Integrations have interactions. Interactions are not always within 
the context of an integration.

IMO, integration is the interaction between components that are in 
different ownership domains, although this is a somewhat fuzzy view. 
For example, packaged software is often called an "integrated 
package" where multiple (optional) modules of various functionality 
are designed to interact in some way. Thus, even within a single 
ownership domain, components may be considered to be integrated.
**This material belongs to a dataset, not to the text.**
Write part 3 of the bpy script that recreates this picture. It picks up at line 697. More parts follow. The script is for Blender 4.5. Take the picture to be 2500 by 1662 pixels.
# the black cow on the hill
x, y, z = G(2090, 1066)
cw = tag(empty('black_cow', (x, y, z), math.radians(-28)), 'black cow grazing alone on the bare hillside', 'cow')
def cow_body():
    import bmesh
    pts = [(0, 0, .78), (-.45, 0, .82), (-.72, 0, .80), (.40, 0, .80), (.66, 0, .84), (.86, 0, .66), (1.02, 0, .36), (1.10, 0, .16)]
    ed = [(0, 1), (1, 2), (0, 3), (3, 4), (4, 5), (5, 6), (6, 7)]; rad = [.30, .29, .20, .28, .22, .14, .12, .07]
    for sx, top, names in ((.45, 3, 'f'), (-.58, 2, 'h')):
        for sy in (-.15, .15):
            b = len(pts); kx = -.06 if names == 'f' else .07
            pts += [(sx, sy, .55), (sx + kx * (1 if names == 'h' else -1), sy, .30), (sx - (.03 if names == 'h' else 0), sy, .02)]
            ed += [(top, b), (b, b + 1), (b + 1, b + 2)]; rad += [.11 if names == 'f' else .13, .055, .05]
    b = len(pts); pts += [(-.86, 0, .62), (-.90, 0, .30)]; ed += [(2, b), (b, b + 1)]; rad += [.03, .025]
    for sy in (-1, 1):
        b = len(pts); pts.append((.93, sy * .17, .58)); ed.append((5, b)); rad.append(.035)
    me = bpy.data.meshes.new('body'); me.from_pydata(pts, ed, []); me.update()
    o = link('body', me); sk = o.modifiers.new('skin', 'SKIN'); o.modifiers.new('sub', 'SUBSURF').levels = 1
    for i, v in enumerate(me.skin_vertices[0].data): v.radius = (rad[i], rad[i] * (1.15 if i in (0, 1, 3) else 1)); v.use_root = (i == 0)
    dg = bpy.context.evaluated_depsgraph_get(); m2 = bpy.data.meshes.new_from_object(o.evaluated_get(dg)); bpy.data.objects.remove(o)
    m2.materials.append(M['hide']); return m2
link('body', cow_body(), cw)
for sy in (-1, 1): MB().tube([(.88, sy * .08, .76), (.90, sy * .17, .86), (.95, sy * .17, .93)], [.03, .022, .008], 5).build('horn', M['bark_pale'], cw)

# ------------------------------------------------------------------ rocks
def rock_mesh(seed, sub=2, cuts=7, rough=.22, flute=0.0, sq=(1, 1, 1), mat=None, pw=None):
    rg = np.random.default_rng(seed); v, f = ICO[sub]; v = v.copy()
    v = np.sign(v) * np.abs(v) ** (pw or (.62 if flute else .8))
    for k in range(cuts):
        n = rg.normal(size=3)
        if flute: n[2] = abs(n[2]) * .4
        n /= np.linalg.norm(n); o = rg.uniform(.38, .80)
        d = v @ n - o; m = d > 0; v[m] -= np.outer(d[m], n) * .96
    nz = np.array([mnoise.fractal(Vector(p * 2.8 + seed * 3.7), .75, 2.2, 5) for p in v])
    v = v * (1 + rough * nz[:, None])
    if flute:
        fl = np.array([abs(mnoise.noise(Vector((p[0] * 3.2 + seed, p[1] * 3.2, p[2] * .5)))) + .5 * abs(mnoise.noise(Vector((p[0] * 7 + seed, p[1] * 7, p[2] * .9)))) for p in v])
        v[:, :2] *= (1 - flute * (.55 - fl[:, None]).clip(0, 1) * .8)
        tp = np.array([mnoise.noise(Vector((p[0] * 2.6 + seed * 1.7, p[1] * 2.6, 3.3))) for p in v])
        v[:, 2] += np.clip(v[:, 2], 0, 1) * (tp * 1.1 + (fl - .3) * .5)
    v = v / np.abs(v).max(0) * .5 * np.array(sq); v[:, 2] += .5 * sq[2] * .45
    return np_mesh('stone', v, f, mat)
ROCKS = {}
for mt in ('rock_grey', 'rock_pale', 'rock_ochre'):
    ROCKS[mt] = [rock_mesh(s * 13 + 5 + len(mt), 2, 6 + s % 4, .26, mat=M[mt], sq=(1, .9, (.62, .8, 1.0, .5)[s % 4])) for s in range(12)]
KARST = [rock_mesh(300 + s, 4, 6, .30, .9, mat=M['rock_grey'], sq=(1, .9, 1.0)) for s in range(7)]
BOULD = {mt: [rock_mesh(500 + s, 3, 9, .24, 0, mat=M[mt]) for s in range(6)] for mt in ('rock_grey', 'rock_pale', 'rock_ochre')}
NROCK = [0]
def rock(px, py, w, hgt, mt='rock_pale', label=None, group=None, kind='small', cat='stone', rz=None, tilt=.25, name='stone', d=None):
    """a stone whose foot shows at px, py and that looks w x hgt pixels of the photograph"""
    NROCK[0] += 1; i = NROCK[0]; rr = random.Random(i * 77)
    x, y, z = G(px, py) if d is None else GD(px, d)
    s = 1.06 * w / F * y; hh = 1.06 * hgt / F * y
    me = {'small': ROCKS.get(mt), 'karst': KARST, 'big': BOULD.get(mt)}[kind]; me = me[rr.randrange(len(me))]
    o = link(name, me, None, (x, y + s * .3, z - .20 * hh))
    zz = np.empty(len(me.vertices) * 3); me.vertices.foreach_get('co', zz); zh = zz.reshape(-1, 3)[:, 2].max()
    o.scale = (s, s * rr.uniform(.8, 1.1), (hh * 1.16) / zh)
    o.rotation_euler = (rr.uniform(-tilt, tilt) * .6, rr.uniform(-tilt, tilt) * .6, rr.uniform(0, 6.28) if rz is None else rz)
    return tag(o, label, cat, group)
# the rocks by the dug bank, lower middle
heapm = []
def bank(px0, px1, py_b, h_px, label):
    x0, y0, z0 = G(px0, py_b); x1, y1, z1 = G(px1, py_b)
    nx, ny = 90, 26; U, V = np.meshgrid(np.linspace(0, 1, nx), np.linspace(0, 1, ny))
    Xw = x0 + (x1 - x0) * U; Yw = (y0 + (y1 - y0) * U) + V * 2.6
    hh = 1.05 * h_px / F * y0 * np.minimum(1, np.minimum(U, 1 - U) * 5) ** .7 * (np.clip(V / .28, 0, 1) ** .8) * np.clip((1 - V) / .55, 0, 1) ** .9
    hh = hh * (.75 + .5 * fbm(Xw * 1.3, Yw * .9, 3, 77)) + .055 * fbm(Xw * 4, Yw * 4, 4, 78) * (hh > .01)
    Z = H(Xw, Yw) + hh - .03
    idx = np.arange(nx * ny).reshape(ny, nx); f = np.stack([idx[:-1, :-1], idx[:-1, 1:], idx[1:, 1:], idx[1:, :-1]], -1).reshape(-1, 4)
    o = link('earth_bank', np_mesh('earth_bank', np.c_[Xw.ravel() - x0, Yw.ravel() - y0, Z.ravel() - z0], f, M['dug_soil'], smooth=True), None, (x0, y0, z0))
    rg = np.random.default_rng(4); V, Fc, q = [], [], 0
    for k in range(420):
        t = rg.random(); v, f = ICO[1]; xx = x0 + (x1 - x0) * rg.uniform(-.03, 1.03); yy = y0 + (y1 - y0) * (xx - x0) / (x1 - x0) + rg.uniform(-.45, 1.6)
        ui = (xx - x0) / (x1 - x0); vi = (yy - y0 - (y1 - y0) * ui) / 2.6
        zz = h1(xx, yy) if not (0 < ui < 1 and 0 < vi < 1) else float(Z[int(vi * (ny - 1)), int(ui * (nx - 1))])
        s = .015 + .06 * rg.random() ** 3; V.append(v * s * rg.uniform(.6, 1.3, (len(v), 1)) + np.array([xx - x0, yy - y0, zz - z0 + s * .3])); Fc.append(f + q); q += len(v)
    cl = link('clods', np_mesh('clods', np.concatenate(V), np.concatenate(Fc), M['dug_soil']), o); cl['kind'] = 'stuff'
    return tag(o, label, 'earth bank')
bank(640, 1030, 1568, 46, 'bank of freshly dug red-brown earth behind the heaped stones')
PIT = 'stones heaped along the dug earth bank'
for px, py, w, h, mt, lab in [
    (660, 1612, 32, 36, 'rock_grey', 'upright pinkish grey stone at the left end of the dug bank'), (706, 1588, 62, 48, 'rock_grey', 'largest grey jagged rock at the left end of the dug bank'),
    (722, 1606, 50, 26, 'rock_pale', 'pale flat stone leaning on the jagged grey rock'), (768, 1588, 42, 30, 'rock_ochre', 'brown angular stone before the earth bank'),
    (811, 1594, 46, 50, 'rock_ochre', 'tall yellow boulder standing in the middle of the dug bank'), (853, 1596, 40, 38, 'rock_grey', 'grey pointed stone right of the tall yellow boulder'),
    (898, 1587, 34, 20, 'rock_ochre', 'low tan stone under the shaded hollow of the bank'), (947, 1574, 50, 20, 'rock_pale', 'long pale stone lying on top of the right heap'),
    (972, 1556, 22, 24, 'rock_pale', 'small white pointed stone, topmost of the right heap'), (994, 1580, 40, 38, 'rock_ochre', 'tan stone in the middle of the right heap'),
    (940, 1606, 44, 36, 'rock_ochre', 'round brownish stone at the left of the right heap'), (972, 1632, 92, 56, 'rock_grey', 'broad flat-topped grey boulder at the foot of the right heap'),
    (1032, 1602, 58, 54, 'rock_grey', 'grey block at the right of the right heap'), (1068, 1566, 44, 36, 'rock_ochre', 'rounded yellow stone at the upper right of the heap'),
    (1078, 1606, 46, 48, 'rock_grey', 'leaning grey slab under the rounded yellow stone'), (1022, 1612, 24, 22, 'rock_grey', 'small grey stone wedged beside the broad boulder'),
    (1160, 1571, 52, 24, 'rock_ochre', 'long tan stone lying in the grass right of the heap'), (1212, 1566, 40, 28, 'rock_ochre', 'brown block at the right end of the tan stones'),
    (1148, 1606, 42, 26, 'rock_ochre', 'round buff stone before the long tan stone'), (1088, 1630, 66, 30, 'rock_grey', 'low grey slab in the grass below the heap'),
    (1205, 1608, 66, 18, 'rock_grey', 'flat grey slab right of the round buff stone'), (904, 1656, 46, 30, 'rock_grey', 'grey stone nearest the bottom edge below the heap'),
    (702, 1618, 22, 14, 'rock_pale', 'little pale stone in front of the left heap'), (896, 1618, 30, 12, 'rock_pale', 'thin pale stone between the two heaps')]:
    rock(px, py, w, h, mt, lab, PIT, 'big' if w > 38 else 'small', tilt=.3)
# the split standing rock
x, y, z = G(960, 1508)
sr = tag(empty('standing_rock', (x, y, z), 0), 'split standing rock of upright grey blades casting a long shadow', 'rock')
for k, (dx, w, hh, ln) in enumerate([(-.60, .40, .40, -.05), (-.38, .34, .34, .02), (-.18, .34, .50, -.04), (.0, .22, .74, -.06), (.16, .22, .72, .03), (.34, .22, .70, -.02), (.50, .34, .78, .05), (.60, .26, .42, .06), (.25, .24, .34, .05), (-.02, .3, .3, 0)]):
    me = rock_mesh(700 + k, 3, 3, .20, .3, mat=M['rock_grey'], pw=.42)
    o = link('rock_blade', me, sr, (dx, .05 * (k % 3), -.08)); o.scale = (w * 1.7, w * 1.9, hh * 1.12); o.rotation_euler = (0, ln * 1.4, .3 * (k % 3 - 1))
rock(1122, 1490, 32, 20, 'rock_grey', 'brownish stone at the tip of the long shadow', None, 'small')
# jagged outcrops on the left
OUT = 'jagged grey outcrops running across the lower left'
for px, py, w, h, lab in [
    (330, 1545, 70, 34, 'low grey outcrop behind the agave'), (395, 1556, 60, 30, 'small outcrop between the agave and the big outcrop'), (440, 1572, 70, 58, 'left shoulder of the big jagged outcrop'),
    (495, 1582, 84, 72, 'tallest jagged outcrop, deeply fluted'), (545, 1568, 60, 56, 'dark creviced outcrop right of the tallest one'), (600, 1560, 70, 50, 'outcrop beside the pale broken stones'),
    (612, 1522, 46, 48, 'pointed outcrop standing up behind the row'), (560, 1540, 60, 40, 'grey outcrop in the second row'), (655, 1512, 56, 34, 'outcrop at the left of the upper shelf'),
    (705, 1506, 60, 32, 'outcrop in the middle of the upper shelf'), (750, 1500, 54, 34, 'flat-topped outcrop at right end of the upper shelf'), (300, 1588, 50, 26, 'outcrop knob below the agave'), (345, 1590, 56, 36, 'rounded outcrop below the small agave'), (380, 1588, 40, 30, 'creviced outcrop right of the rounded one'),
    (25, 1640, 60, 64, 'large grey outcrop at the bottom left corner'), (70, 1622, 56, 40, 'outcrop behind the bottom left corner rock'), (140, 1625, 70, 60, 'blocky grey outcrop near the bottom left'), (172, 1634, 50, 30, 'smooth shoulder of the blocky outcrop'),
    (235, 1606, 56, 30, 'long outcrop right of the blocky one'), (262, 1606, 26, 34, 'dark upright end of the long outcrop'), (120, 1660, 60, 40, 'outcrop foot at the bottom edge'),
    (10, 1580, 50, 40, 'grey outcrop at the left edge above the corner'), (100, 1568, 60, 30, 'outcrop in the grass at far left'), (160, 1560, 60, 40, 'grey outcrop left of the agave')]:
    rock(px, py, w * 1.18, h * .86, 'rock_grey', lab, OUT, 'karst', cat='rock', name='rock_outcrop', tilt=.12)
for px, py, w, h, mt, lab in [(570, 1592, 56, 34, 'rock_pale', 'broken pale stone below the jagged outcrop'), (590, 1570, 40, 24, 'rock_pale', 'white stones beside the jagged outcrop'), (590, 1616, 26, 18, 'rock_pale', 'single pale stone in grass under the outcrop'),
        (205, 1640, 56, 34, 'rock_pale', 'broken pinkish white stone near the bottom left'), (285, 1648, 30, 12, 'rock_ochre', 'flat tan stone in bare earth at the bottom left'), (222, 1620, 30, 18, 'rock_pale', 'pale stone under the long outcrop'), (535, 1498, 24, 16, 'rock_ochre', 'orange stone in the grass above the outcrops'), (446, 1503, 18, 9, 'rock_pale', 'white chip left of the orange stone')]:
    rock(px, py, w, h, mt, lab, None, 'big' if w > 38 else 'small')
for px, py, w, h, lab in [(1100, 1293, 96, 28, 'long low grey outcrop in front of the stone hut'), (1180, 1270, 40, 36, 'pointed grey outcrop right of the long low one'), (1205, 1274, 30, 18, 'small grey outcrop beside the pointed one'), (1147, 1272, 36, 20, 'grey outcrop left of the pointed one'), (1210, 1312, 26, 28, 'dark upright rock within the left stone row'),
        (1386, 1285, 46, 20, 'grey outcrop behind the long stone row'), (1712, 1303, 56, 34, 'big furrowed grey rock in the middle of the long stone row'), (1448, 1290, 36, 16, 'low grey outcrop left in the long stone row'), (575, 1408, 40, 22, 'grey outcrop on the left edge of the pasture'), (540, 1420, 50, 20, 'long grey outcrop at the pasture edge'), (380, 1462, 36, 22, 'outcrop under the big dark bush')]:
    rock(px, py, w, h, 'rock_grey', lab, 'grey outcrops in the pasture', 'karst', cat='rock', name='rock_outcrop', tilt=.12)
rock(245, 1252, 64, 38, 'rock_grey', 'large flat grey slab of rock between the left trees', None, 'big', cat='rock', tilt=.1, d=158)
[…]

My redundancy comment was not intended to address high-availability 
or failover scenarios. Rather, in some cases duplicate capability in 
multiple organizational units is not only okay but may be desirable 
to support specific goals.

-Rob

--- In [email protected], Michael 
Poulin <m3pou...@...> wrote:
>
> What is the difference between integration and interaction?
> 
> Maybe this is the way to finally find if SOA is about integration 
> or not. When we gather services into the orchestrated process, it 
> this an integration or interaction?
> 
> I would agree with "integration strategy is a side-effect of 
> applying SO principles at the enterprise level" after we find the 
> answer to my question above.
> 
> To the " Side note: Redundancy isn't always bad and eliminating it 
> isn't always the right course of action. Generally speaking, 
> eliminating redundancy is good but we must be careful about blindly 
> following that principle" - I agree with this in the following 
> interpretation:
> - if we deal with technical business services that implement 
> business functional services (functions, features, processes), 
> access to particular business service/function/feature has to be 
> guaranteed in the terms of the business operating model. To provide 
> such 'guarantee' we, probably have to have a redundant access to 
> those business service/function/feature implementation. It is not 
> exactly the same as redundant applications that perform the same 
> things (in different ways) but rather several services that have 
> capability to support the same business functionality, on demand. 
> This is the concept; how to implement it - is the art of design.